DB arrests gang of ‘honey-trappers’
In a shadow investigation of a car theft, detectives have unearthed a honey-trapping scam, in which a gang used to lure men with promise of a fling, before blackmailing them.
Detective Branch (DB) of Dhaka Metropolitan Police have arrested five members of the gang, who have been carrying out the scheme for the last seven months, according to judicial confessions by three of the arrestees.
The arrestees were identified as Nurjahan Begum, 44; Jakir, 30; Md Manik, 23; Mausm, 22; and Sraboni, 18. All of them except Sraboni are related.
“The arrestees admitted to extorting from six people in the last seven months, after trapping them into love affairs,” Sahadat Hossain, additional deputy commissioner of Pallabi Zone of DB, told The Daily Star.

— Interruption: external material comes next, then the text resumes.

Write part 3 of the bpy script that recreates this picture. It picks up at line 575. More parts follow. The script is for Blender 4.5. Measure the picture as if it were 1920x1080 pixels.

DB sources said a man filed a complaint with Uttara West Police Station on May 1, saying someone took away his private car after doping his driver in Ashulia. While investigating the case, DB police came across the syndicate, who had trapped the driver to take away the car and Tk 40,000 in cash.
The DB team recovered the private car from the syndicate, said ADC Sahadat.
According to the arrestees’ statement and DB officials, Nurjahan, a vegetable seller formed the gang with support of his relative Jakir, a human haulier driver. Manik is Nurjahan’s brother-in-law, and Masum is Jakir’s nephew. They hail from Pirjganj area of Dinajpur.
Sraboni, who hails from Nilphamari, met Jakir while working in a garment factory in Ashulia, and joined the gang, said DB police quoting the arrestees.
Sraboni was abducted in early childhood from her village home and taken to India. Indian law enforcers rescued her and sent to a shelter home there. Sraboni stayed at the shelter home a long time, she told detectives during interrogation. After she came back to Bangladesh, Sraboni first worked as a domestic help in Bogura and then came to Dhaka and started working in a garment factory.
While selling vegetables in Uttara area, Nurjahan used to collect phone number of her customers. Jakir also used to collect numbers from different sources like cellphone balance recharge points.
Then they provided the numbers to Sraboni, and she gave missed calls to the targeted numbers. Whoever responded, Sraboni talked to them with the aim of developing a relationship.
Later, Sraboni would take the victim to a temporarily rented house. Other members of the group would barge in, catch the two during a private moment, take pictures and threaten to disclose their “illicit relation”. They would then force the victim to pay at least Tk 40,000-50,000 through mobile transactions, DB claimed, quoting the arrestees.
DB ADC Sahadat said that sometimes the syndicate members pretended to be police officials or journalists to intimidate the victims.
Such incidents went unreported as victims usually avoid filling complaints with police fearing a tarnished reputation, he added. “We are now trying to get details of other victims.”